Written problem:
Return the lines below that carry the word "scene".

Data excerpt:

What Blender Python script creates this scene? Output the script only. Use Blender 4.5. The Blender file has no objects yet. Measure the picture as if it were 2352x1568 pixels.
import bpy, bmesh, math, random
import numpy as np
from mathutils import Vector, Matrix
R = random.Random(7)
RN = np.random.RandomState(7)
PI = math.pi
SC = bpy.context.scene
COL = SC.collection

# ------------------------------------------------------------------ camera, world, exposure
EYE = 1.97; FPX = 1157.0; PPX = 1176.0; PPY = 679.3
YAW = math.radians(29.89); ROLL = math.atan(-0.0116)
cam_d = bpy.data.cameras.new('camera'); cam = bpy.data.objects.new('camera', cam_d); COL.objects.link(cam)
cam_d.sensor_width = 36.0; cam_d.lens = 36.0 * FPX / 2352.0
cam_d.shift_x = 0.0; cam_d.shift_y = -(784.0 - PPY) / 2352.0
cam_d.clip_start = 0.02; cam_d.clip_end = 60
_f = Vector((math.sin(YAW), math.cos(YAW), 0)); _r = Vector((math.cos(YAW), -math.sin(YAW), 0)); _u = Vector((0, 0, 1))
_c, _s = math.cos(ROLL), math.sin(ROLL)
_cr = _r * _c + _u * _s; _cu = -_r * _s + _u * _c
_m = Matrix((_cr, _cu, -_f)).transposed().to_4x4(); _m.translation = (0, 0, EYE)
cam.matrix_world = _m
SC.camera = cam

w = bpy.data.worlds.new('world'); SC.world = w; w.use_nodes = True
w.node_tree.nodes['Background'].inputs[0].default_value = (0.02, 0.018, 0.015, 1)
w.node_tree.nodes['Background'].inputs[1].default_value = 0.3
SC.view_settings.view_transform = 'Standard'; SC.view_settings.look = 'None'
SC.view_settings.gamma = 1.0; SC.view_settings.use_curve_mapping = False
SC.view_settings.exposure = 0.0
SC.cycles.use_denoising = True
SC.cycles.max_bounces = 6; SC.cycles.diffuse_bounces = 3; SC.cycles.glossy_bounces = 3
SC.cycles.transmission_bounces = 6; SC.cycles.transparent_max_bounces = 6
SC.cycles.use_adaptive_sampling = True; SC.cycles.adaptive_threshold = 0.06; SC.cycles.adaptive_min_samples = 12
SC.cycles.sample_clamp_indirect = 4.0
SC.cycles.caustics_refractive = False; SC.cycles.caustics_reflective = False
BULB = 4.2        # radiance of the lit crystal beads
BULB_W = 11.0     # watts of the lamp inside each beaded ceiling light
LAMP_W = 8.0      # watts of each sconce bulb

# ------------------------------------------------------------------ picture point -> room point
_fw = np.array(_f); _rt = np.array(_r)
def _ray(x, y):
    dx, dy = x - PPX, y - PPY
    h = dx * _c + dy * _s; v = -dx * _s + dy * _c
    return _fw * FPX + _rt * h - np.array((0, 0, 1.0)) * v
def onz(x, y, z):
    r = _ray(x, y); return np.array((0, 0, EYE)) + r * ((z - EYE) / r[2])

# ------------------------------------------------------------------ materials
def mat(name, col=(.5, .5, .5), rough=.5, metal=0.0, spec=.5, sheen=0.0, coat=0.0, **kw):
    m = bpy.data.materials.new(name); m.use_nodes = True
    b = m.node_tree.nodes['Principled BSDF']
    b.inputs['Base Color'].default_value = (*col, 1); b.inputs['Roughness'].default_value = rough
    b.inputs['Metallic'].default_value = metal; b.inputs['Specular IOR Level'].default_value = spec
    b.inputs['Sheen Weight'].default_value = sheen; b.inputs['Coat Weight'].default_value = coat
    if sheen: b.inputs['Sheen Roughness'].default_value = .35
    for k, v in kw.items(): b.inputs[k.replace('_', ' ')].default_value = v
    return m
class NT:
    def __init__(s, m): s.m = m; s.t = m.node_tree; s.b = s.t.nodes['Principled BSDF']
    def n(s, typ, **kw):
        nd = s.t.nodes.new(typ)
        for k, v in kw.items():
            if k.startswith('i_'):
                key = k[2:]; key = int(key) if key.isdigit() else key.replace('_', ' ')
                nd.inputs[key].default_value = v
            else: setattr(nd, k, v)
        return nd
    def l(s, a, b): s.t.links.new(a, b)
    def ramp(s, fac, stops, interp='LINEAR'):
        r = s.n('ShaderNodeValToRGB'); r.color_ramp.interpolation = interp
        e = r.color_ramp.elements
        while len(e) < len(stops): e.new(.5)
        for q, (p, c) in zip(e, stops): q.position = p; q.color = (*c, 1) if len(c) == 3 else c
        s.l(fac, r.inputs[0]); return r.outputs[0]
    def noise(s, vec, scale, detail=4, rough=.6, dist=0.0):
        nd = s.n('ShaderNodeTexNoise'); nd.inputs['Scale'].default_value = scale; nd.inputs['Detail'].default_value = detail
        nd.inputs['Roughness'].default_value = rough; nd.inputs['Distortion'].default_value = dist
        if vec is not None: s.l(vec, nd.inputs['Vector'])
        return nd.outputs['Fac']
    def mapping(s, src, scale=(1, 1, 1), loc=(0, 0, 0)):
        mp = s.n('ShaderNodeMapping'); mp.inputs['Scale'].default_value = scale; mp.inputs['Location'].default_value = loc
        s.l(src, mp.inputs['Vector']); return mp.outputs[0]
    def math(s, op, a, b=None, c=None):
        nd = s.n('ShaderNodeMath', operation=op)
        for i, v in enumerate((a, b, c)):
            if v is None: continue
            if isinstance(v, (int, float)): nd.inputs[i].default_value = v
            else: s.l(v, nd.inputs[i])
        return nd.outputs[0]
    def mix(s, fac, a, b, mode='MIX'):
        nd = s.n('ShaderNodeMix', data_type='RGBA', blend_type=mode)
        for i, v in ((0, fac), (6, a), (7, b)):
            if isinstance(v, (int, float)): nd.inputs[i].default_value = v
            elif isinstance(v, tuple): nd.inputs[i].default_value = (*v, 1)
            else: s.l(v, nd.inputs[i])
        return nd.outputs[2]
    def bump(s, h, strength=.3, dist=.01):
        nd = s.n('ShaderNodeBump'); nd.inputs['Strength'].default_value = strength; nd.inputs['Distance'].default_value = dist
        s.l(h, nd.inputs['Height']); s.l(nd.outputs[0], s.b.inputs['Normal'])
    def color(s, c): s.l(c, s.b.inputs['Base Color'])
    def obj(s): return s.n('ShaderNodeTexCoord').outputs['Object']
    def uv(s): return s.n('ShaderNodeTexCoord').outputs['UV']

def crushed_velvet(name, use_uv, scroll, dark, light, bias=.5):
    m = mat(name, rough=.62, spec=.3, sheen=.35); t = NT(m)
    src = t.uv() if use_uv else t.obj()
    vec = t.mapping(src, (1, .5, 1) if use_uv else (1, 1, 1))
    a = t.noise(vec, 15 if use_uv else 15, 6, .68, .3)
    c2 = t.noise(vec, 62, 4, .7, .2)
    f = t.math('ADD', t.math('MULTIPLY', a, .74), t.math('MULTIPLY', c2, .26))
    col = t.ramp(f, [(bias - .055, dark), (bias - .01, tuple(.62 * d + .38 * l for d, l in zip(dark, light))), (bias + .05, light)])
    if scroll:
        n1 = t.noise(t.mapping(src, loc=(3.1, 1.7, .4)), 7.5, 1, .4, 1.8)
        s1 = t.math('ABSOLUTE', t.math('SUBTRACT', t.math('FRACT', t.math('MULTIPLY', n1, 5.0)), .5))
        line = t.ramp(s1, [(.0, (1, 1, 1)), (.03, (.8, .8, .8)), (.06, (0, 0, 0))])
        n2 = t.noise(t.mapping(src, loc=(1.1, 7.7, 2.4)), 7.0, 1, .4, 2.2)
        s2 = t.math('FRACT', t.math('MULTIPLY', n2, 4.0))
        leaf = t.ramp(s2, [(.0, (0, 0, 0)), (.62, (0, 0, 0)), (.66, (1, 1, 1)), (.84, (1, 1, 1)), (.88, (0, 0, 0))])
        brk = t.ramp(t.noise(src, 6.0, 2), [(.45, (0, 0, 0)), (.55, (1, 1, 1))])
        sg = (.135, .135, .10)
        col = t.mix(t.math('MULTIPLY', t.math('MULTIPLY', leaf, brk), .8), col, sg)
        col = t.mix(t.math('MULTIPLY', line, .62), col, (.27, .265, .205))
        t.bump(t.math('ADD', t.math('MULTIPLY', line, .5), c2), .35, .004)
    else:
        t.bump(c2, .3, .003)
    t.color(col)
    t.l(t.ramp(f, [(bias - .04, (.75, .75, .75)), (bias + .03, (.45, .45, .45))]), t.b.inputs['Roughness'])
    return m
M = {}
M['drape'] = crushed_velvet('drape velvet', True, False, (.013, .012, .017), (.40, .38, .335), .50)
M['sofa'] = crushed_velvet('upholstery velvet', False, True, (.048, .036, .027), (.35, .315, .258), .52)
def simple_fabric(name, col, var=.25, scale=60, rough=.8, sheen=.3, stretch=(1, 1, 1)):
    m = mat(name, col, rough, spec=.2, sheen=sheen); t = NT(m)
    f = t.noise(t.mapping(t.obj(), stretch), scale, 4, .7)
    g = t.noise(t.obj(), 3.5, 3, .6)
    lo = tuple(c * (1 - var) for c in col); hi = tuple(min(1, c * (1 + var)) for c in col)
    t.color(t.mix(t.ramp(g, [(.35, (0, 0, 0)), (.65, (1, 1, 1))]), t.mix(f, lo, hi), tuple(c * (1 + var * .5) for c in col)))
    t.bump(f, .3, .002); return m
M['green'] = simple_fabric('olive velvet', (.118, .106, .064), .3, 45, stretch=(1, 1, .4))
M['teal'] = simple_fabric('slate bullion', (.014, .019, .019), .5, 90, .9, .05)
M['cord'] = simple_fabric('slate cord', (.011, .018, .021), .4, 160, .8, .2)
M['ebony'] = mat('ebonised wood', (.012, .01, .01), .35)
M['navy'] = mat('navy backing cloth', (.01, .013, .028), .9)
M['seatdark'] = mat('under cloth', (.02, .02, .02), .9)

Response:
What Blender Python script creates this scene? Output the script only. Use Blender 4.5. The Blender file has no objects yet. Measure the picture as if it were 2352x1568 pixels.
SC = bpy.context.scene